→ Collected data:
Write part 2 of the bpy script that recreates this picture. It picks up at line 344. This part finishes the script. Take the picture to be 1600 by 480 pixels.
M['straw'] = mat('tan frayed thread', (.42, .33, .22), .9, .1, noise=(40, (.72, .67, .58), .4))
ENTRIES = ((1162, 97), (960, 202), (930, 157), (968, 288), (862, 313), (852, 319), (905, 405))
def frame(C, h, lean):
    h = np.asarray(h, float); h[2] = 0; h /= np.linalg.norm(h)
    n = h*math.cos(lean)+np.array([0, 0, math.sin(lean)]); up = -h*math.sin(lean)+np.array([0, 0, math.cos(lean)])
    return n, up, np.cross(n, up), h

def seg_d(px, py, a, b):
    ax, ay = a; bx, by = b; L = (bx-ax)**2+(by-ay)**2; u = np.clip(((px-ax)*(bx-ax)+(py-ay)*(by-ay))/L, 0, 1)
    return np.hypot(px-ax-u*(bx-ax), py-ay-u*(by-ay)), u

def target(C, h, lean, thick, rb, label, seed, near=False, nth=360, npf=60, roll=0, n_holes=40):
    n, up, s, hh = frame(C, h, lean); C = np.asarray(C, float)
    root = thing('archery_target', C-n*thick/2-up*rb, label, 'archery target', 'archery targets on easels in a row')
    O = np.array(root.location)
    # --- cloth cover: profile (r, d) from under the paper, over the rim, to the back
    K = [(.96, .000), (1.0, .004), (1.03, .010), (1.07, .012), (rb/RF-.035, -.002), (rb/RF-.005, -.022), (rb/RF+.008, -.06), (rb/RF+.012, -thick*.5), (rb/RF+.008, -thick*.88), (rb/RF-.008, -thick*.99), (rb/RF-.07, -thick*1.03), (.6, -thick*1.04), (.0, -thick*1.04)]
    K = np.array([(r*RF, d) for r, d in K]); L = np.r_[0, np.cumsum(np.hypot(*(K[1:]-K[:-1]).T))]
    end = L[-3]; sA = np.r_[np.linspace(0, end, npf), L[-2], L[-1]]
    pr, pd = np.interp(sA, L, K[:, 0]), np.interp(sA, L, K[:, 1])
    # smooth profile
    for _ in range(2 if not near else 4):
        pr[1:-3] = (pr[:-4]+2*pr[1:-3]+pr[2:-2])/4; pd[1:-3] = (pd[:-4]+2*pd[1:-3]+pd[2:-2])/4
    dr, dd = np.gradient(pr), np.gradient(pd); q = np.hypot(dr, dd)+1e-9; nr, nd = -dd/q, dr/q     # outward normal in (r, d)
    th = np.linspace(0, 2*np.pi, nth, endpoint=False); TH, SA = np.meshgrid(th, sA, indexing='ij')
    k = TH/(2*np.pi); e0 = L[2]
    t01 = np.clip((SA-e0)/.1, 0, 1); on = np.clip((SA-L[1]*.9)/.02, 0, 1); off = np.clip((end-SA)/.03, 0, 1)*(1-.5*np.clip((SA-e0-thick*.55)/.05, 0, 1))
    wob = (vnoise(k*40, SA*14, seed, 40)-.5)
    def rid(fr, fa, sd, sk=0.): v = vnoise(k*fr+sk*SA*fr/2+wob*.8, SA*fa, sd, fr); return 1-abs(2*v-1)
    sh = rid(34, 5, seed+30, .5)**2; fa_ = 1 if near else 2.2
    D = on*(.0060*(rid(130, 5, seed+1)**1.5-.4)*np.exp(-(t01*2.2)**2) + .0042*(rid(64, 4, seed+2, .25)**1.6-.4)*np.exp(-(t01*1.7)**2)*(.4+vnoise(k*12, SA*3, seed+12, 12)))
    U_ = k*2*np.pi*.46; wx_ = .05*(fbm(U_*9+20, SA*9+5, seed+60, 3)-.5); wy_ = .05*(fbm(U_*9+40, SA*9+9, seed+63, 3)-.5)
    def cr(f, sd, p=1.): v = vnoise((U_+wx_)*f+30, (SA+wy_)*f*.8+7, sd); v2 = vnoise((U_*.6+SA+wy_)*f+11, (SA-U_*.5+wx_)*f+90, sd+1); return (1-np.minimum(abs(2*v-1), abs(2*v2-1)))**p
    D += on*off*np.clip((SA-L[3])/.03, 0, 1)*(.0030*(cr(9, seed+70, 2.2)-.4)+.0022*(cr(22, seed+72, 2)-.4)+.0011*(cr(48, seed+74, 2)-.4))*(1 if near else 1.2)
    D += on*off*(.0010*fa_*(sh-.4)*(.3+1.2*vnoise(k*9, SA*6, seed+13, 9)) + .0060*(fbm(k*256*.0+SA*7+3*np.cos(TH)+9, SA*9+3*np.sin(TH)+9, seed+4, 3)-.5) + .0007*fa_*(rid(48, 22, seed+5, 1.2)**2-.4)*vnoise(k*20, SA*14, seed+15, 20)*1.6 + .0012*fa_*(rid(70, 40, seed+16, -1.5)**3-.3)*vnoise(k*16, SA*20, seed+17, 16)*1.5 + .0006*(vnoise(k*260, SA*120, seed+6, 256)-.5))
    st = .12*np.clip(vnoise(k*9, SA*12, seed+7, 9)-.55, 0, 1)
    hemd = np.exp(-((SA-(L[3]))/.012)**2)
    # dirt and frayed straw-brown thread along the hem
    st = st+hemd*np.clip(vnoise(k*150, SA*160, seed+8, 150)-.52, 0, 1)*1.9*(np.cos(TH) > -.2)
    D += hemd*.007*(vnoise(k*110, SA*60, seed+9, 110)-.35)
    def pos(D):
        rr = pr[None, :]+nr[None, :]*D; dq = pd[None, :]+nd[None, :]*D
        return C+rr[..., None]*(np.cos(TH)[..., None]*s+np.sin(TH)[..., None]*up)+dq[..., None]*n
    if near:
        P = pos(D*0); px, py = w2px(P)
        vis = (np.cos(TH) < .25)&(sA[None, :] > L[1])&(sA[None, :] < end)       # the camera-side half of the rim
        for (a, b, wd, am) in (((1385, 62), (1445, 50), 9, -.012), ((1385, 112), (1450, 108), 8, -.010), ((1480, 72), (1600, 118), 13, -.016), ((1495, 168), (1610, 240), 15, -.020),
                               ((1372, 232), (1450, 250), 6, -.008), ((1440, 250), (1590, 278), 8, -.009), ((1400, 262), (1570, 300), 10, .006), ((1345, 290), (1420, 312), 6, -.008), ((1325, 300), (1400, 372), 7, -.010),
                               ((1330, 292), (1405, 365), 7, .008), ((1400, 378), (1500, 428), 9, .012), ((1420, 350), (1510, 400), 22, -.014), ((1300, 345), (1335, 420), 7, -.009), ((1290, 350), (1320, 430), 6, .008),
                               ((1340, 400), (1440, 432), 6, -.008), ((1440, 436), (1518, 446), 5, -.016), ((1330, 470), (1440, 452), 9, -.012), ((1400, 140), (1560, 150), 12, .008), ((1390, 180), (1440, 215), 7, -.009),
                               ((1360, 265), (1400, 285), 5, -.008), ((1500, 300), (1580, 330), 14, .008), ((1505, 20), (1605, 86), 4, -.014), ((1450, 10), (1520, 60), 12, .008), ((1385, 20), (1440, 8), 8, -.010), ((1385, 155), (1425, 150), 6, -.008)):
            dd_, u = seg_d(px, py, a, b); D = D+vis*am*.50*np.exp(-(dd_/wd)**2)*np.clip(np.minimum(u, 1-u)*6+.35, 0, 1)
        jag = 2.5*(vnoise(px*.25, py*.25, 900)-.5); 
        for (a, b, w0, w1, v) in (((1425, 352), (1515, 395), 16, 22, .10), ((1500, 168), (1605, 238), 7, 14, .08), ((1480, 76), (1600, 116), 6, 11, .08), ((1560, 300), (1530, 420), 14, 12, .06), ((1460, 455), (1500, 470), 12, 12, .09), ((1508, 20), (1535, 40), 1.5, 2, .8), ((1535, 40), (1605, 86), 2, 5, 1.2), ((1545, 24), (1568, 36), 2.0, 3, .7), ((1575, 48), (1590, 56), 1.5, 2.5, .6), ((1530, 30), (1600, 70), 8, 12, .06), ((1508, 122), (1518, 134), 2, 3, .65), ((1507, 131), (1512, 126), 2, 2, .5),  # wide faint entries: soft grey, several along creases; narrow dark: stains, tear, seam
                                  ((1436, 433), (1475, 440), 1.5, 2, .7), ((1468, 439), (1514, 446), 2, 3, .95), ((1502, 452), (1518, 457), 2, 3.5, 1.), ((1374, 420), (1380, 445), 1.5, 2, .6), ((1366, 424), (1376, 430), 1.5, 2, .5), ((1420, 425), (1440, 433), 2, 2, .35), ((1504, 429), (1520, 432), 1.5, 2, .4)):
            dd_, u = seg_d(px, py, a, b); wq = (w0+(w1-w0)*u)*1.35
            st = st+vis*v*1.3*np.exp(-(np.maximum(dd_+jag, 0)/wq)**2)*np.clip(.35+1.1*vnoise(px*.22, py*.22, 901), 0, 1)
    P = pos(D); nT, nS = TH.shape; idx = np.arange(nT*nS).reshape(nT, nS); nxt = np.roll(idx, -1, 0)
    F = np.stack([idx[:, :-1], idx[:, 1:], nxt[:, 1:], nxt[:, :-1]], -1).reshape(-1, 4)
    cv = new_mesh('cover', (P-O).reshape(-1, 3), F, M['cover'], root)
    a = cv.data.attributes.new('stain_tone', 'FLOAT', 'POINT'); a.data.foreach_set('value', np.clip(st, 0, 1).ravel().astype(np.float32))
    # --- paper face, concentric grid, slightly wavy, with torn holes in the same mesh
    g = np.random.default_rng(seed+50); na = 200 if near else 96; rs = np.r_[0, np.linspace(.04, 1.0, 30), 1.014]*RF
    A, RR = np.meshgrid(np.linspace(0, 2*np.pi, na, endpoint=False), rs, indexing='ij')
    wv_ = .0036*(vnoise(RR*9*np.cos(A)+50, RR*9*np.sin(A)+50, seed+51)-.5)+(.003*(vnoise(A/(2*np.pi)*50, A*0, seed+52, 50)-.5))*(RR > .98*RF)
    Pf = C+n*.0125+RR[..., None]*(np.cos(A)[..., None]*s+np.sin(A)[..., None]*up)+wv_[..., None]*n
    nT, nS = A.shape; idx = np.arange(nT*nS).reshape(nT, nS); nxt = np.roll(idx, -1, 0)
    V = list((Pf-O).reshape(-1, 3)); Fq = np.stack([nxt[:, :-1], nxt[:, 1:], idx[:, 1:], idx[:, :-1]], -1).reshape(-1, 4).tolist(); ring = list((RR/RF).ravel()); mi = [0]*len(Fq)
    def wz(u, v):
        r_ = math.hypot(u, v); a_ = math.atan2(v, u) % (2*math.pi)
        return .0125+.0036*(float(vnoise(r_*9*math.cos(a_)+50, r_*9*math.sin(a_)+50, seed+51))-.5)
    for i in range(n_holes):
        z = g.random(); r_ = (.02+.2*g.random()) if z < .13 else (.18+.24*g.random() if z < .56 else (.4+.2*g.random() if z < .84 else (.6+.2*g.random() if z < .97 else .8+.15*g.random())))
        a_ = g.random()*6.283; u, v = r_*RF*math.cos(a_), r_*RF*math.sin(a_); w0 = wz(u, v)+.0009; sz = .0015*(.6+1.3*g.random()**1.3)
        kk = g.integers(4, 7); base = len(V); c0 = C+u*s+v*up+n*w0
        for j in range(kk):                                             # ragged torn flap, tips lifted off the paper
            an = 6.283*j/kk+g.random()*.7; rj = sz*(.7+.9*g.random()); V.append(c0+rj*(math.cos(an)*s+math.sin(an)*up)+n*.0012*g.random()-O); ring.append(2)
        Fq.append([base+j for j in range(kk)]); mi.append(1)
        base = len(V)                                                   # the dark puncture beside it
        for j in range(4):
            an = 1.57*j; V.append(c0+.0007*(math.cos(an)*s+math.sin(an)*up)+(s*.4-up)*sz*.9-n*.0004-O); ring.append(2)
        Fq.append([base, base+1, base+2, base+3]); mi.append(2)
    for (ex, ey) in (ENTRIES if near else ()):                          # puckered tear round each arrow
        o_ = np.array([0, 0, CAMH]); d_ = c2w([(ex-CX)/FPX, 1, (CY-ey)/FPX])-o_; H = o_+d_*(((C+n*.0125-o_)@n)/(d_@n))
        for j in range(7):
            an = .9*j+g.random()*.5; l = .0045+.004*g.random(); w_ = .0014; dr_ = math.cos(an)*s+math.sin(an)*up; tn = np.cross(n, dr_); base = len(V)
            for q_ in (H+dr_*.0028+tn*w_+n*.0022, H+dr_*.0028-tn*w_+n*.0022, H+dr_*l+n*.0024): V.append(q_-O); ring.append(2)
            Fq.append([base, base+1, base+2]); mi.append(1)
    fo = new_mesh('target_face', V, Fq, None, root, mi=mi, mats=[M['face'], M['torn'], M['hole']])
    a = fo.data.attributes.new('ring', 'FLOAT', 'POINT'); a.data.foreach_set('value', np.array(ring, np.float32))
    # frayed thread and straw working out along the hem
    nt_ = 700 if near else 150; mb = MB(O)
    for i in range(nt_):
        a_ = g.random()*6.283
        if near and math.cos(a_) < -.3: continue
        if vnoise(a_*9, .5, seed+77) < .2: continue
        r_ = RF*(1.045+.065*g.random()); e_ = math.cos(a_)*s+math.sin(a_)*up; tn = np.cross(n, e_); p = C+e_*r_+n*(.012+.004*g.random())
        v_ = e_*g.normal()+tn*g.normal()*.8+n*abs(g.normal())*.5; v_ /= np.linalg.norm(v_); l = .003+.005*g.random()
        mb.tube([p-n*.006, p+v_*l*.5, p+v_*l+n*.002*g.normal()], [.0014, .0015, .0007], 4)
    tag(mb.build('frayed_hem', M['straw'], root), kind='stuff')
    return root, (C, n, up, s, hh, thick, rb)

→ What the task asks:
The required output is the exact run of lines from the beginning of the listing above to the line that contains "return np.hypot(px-ax-u*(bx-ax), py-ay-u*(by-ay)), u", inclusive of both.

→ The output:
Write part 2 of the bpy script that recreates this picture. It picks up at line 344. This part finishes the script. Take the picture to be 1600 by 480 pixels.
M['straw'] = mat('tan frayed thread', (.42, .33, .22), .9, .1, noise=(40, (.72, .67, .58), .4))
ENTRIES = ((1162, 97), (960, 202), (930, 157), (968, 288), (862, 313), (852, 319), (905, 405))
def frame(C, h, lean):
    h = np.asarray(h, float); h[2] = 0; h /= np.linalg.norm(h)
    n = h*math.cos(lean)+np.array([0, 0, math.sin(lean)]); up = -h*math.sin(lean)+np.array([0, 0, math.cos(lean)])
    return n, up, np.cross(n, up), h

def seg_d(px, py, a, b):
    ax, ay = a; bx, by = b; L = (bx-ax)**2+(by-ay)**2; u = np.clip(((px-ax)*(bx-ax)+(py-ay)*(by-ay))/L, 0, 1)
    return np.hypot(px-ax-u*(bx-ax), py-ay-u*(by-ay)), u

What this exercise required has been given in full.